Affine Combinations and Span

Question

I was reading a bit of convex analysis and came across this problem.

Let $S$ be convex. Let $A$ be the set of finite affine combinations of points in $S$ (i.e. finite linear combinations whose weights sum to $1$). Prove that the difference $A+(-A)$, where $+$ denotes the Minkowski sum, is the span of $S+(-S)$.

It seems like one direction of the set containment is straightforward (going from the span to the difference).

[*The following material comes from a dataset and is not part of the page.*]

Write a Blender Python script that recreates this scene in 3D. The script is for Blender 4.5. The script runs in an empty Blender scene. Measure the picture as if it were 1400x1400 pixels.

In the other direction starting with the difference, I ran into a roadblock. We can express elements as differences of finite affine combinations, but I did not manage to decompose it as a linear combination of differences of elements in $S$. I also tried Caratheodory's theorem (since $A$ is convex) to try to force the decomposition, but the question of which differences of elements in $S$ to choose still remains (I am still not sure why $S$ being convex is relevant).

I am looking for an efficient method to prove this other direction, as it seems like several other argument paths require too much case analysis.

Answer 1

Let $r_1 x_1 + \ldots + r_m x_m$ and $s_1 y_1 + \ldots + s_n y_n$ be elements of $A$, i.e., two affine combinations where all the $x_i$ and $y_j$ belong to $S$. Then $r_m = 1 - (r_1 + \ldots + r_{m-1})$ and so we may write

$$r_1 x_1 + \ldots + r_m x_m = r_1(x_1 - x_m) + \ldots + r_{m-1}(x_{m-1}-x_m) + x_m$$ with a similar observation for $s_1 y_1 + \ldots + s_n y_n$. Then

$$(r_1 x_1 + \ldots + r_m x_m) - (s_1 y_1 + \ldots + s_n y_n) =$$ $$r_1(x_1 - x_m) + \ldots + r_{n-1}(x_{m-1} - x_m) - s_1(y_1 - y_m) + \ldots - s_n(y_{n-1} - y_n) + 1 \cdot (x_m - y_n)$$ is manifestly a linear combination of elements of $S + (-S)$, and so $A + (-A) \subseteq \mathrm{span}(S + (-S))$, which seems to be the direction you want.

By the way, the other inclusion is wrong for $S$ the empty set! Because the span always contains the zero element and yet $A$ and $-A$ and $A + (-A)$ for this case are all empty!